その際に彼が触れていたのは、日本人で最初にピューリッァー賞を1961年に受賞した毎日新聞社の長尾靖のことだ。二人目は1966年の沢田教一であり、三人目は1968年の酒井淑夫で後の二人は両名とも当時の所属はUPIである。これ以降はいないのだろうか。

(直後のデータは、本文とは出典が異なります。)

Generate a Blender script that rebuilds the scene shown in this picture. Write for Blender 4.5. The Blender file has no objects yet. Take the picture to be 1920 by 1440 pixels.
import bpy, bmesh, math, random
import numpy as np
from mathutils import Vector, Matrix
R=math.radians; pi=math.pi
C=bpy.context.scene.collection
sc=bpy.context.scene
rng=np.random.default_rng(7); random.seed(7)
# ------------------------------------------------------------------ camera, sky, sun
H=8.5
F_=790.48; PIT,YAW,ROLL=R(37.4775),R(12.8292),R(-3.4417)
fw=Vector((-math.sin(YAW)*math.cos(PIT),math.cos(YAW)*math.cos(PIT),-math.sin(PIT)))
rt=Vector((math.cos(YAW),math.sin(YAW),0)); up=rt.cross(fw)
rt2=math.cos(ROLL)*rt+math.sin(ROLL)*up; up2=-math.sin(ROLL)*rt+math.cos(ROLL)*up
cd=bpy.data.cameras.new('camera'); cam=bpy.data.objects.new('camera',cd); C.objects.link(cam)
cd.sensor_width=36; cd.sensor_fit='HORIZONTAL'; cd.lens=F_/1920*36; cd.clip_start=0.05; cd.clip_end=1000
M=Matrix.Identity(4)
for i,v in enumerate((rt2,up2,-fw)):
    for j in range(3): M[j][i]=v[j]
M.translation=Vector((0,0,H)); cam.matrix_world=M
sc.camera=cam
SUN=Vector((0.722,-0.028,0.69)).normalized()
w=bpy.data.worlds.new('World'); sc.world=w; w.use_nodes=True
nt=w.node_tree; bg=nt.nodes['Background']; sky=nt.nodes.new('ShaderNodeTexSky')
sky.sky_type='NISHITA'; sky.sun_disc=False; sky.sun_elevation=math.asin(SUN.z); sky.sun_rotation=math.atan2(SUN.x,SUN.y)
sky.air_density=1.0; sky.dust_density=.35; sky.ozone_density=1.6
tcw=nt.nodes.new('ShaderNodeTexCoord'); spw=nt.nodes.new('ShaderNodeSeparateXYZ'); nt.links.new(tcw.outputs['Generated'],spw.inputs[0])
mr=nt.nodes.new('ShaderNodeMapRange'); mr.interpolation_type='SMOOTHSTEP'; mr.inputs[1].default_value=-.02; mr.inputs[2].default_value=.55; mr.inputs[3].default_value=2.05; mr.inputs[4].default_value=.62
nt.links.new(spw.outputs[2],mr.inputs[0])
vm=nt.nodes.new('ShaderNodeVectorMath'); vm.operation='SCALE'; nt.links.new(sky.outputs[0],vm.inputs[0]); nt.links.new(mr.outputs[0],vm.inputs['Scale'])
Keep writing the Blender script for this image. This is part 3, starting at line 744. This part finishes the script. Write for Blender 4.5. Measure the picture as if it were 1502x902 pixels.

長尾が受賞した写真というのが日比谷公会堂で1960年10月12日に開かれた東京選挙管理委員会等が主催、NHKが共催した「3党党首立会演説会」で、民社党の西尾末広に続いて登壇した社会党の浅沼稲次郎を襲った山口二矢(やまぐちおとや)が銃剣をかまえ今まさに刺そうとしているところの写真だ。ものの本によると浅沼稲次郎は二度刺されており、一度目の左胸への刺し傷が深かったとされているが、この写真はひょっとして二度目を刺そうとするところか。
山口は当時弱冠17歳であり、彼は学生服の上にコートを羽織ったままである。山口は少年鑑別所で11月2日に自殺している。
NHKはこの瞬間をビデオテープに残しているのだそうで、この時期にビデオとは驚く。
ところでその長尾だが清水の話だとピューリッツァー賞を受賞した直後に毎日新聞を辞めてフリーになったのだそうだが、どうもそれが彼の話っぷりだと居づらくなって辞めたという雰囲気に取れる。生涯独身だった長尾は今年の5月2日に自宅であったアパートで単独死しているところを友人に発見されたという。満78歳だったという。一体、どのような人生を送ったというのだろうか。誰か書くだろうか。その後の長尾靖として沢木耕太郎が書いても良いのかも知れないけれど。